I think you're right that most likely it's not as bad as it seems. And I admit to reading the "news" about it and posting here before having finished reading the incident report itself, so I missed the part that specifically laid out the requirements for the memory leak. I've adjusted the title of the topic and the content of the original post to be less alarming.
Also visit the blog for more information: https://blog.cloudfl...oudflare-parser-bug/
-wraith808
That's what I linked to in my original post. But thanks for the link to the Google report. I had a hard time finding it myself.
I think that people are trying to make this something that it's not.
We quickly identified the problem and turned off three minor Cloudflare features (email obfuscation, Server-side Excludes and Automatic HTTPS Rewrites) that were all using the same HTML parser chain that was causing the leakage. At that point it was no longer possible for memory to be returned in an HTTP response.
So if you're not using those features, your site was not going through the bad code.
-wraith808
That seems to be the case, but I think it's not entirely accurate:
Because Cloudflare operates a large, shared infrastructure an HTTP request to a Cloudflare web site that was vulnerable to this problem could reveal information about an unrelated other Cloudflare site.
So even if your site doesn't use Cloudflare directly, if it made a request to a site or service that does, then sensitive information from your site could have been leaked.

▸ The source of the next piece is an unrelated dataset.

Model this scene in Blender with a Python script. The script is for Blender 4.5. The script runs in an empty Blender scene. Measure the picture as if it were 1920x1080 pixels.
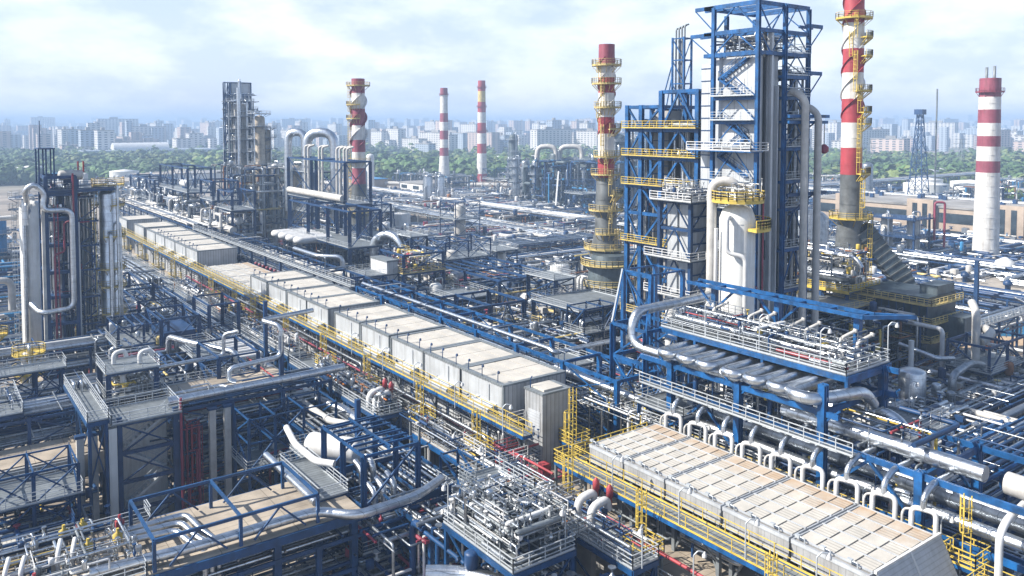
import bpy, math, random
from mathutils import Vector, Matrix
R = math.radians
SC = bpy.context.scene
C = SC.collection
# ------------------------------------------------------------ camera, sky, sun, exposure
cam = bpy.data.cameras.new('camera'); camo = bpy.data.objects.new('camera', cam); C.objects.link(camo)
camo.location = (0, 0, 45)
camo.rotation_euler = (R(90) - math.atan(75/1535.), 0, -R(36.4))
cam.sensor_width = 36; cam.lens = 36*1535/1920.; cam.shift_y = -(540-307)/1920.
cam.clip_start = 1; cam.clip_end = 40000
SC.camera = camo
SUN_EL, SUN_AZ = R(40), math.atan2(-0.90, 0.44)
w = bpy.data.worlds.new('World'); SC.world = w; w.use_nodes = True
nt = w.node_tree; nt.nodes.clear()
def N(nt, t, **k):
    n = nt.nodes.new(t)
    for a, b in k.items():
        if a.startswith('i_'): n.inputs[int(a[2:]) if a[2:].isdigit() else a[2:].replace('_', ' ')].default_value = b
        else: setattr(n, a, b)
    return n
sky = N(nt, 'ShaderNodeTexSky', sky_type='NISHITA', sun_disc=False, sun_elevation=SUN_EL, sun_rotation=SUN_AZ, altitude=100, air_density=1.1, dust_density=1.0, ozone_density=1.0)
tc = N(nt, 'ShaderNodeTexCoord')
mp = N(nt, 'ShaderNodeMapping'); mp.inputs['Scale'].default_value = (1, 1, 2.5)
ns = N(nt, 'ShaderNodeTexNoise', i_Scale=2.6, i_Detail=8, i_Roughness=0.58, i_Distortion=0.25)
rp = N(nt, 'ShaderNodeValToRGB'); rp.color_ramp.elements[0].position = 0.42; rp.color_ramp.elements[1].position = 0.70
rp.color_ramp.elements[0].color = (0.62, 0.62, 0.62, 1); rp.color_ramp.elements[1].color = (1, 1, 1, 1)
ns2 = N(nt, 'ShaderNodeTexNoise', i_Scale=6.0, i_Detail=6, i_Roughness=0.6)
rp2 = N(nt, 'ShaderNodeValToRGB'); rp2.color_ramp.elements[0].position = 0.40; rp2.color_ramp.elements[1].position = 0.58
rp2.color_ramp.elements[0].color = (4.8, 5.5, 7.3, 1); rp2.color_ramp.elements[1].color = (7.5, 7.8, 8.5, 1)
mx = N(nt, 'ShaderNodeMixRGB'); bg = N(nt, 'ShaderNodeBackground', i_Strength=0.089); wo = N(nt, 'ShaderNodeOutputWorld')
L = nt.links.new
L(tc.outputs['Generated'], mp.inputs[0]); L(mp.outputs[0], ns.inputs['Vector']); L(ns.outputs[0], rp.inputs[0])
L(mp.outputs[0], ns2.inputs['Vector']); L(ns2.outputs[0], rp2.inputs[0])
sx = N(nt, 'ShaderNodeSeparateXYZ'); L(tc.outputs['Generated'], sx.inputs[0])
mrz = N(nt, 'ShaderNodeMapRange'); mrz.inputs[1].default_value = .17; mrz.inputs[2].default_value = .42; mrz.inputs[3].default_value = 1; mrz.inputs[4].default_value = .06; L(sx.outputs[2], mrz.inputs[0])
mfz = N(nt, 'ShaderNodeMath', operation='MULTIPLY'); L(rp.outputs[0], mfz.inputs[0]); L(mrz.outputs[0], mfz.inputs[1]); L(mfz.outputs[0], mx.inputs[0]); L(sky.outputs[0], mx.inputs[1]); L(rp2.outputs[0], mx.inputs[2]); L(mx.outputs[0], bg.inputs[0]); L(bg.outputs[0], wo.inputs[0])
sl = bpy.data.lights.new('sun', 'SUN'); sl.energy = 4.8; sl.angle = R(0.5); sl.color = (1.0, 0.93, 0.82)
so = bpy.data.objects.new('sun', sl); C.objects.link(so)
sd = Vector((math.sin(SUN_AZ)*math.cos(SUN_EL), math.cos(SUN_AZ)*math.cos(SUN_EL), math.sin(SUN_EL)))
so.rotation_euler = sd.to_track_quat('Z', 'Y').to_euler(); so.location = sd*300
vs = SC.view_settings; vs.view_transform = 'Standard'; vs.look = 'None'; vs.exposure = 0.95; vs.gamma = 1
SC.cycles.max_bounces = 5; SC.cycles.diffuse_bounces = 3; SC.cycles.glossy_bounces = 2; SC.cycles.volume_bounces = 0
SC.cycles.transparent_max_bounces = 4; SC.cycles.use_denoising = True
SC.cycles.caustics_reflective = False; SC.cycles.caustics_refractive = False
# ------------------------------------------------------------ materials
def base_mat(name, col, rough=.6, metal=0., nscale=.8, namt=.18, bump=0., spec=.5):
    m = bpy.data.materials.new(name); m.use_nodes = True; t = m.node_tree
    b = t.nodes['Principled BSDF']; b.inputs['Roughness'].default_value = rough; b.inputs['Metallic'].default_value = metal
    b.inputs['Specular IOR Level'].default_value = spec
    g = N(t, 'ShaderNodeNewGeometry'); n = N(t, 'ShaderNodeTexNoise', i_Scale=nscale, i_Detail=5, i_Roughness=.65)
    r = N(t, 'ShaderNodeValToRGB'); r.color_ramp.elements[0].position = .3; r.color_ramp.elements[1].position = .7
    lo = [max(0, c*(1-namt*1.6)) for c in col]; hi = [min(1, c*(1+namt)) for c in col]
    r.color_ramp.elements[0].color = (*lo, 1); r.color_ramp.elements[1].color = (*hi, 1)
    k = t.links.new
    k(g.outputs['Position'], n.inputs['Vector']); k(n.outputs[0], r.inputs[0]); k(r.outputs[0], b.inputs['Base Color'])
    if bump:
        n2 = N(t, 'ShaderNodeTexNoise', i_Scale=nscale*6, i_Detail=3); bp = N(t, 'ShaderNodeBump', i_Strength=bump, i_Distance=.1)
        k(g.outputs['Position'], n2.inputs['Vector']); k(n2.outputs[0], bp.inputs['Height']); k(bp.outputs[0], b.inputs['Normal'])
    return m
def grooves(m, axis, period, width, dark, bump=.0):
    """panel joints: thin darker grooves every PERIOD metres along an axis ('h' = x+y, 'z', 'x', 'y')"""
    t = m.node_tree; k = t.links.new; b = t.nodes['Principled BSDF']
    g = N(t, 'ShaderNodeNewGeometry'); s = N(t, 'ShaderNodeSeparateXYZ'); k(g.outputs['Position'], s.inputs[0])
    if axis == 'h':
        a = N(t, 'ShaderNodeMath', operation='ADD'); k(s.outputs[0], a.inputs[0]); k(s.outputs[1], a.inputs[1]); src = a.outputs[0]
    else: src = s.outputs['xyz'.index(axis)]
    d = N(t, 'ShaderNodeMath', operation='DIVIDE', i_1=period); k(src, d.inputs[0])
    f = N(t, 'ShaderNodeMath', operation='FRACT'); k(d.outputs[0], f.inputs[0])
    l = N(t, 'ShaderNodeMath', operation='LESS_THAN', i_1=width); k(f.outputs[0], l.inputs[0])
    mi = N(t, 'ShaderNodeMixRGB', blend_type='MULTIPLY'); mi.inputs[2].default_value = (dark, dark, dark, 1)
    old = b.inputs['Base Color'].links[0].from_socket
    k(l.outputs[0], mi.inputs[0]); k(old, mi.inputs[1]); k(mi.outputs[0], b.inputs['Base Color'])
    return m
def streaks(m, amt=.45, sc=1.2, col=(.35, .30, .25)):
    """rain streaks and grime running down a surface"""
    t = m.node_tree; k = t.links.new; b = t.nodes['Principled BSDF']
    g = N(t, 'ShaderNodeNewGeometry'); v = N(t, 'ShaderNodeVectorMath', operation='MULTIPLY'); v.inputs[1].default_value = (sc, sc, sc*.09)
    n = N(t, 'ShaderNodeTexNoise', i_Scale=1., i_Detail=6, i_Roughness=.7); r = N(t, 'ShaderNodeValToRGB'); r.color_ramp.elements[0].position = .46; r.color_ramp.elements[1].position = .72
    r.color_ramp.elements[1].color = (amt, amt, amt, 1); mi = N(t, 'ShaderNodeMixRGB', blend_type='MULTIPLY'); mi.inputs[2].default_value = (*col, 1)
    old = b.inputs['Base Color'].links[0].from_socket
    k(g.outputs['Position'], v.inputs[0]); k(v.outputs[0], n.inputs['Vector']); k(n.outputs[0], r.inputs[0]); k(r.outputs[0], mi.inputs[0]); k(old, mi.inputs[1]); k(mi.outputs[0], b.inputs['Base Color'])
    return m
MT = {}
def defm(k, *a, **kw): MT[k] = base_mat(*a, **kw); return MT[k]
defm('blue', 'bright blue steel paint', (.006, .085, .260), .45, 0, .9, .38)
defm('mblue', 'mid blue steel paint', (.006, .055, .165), .48, 0, .5, .3)  # blue of the left side frames, shade put into the colour
defm('navy', 'dark navy steel paint', (.006, .042, .130), .5, 0, .4, .3)  # darker copy of the blue steel: shade and distance painted into it
defm('silver', 'aluminium pipe cladding', (.62, .66, .71), .34, 1., 1.3, .14, .25)
defm('silver2', 'weathered aluminium cladding', (.33, .365, .41), .38, .8, .9, .25, .25)
defm('white', 'white paint', (.62, .63, .64), .5, 0, .35, .10)
defm('cream', 'pale grey vessel paint', (.50, .49, .47), .5, 0, .5, .18)
defm('tan', 'tan stained cladding', (.42, .36, .28), .55, .2, .5, .35)
defm('grate', 'galvanised steel', (.20, .225, .245), .5, .25, .8, .2)
defm('rail', 'galvanised railing', (.50, .54, .58), .45, .3, .8, .12)
defm('yellow', 'yellow safety paint', (.58, .43, .08), .5, 0, 1., .2)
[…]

Also, from the Google report, this is worrisome:
Cloudflare did finally send me a draft [of their incident report]. It contains an excellent postmortem, but severely downplays the risk to customers.
So when I see something like this:
(that’s about 0.00003% of requests)
I have to think that a percentage means nothing to me without knowing how many total requests there were. For an exaggerated example, 0.00003% of 38 quintillion is still quite a lot.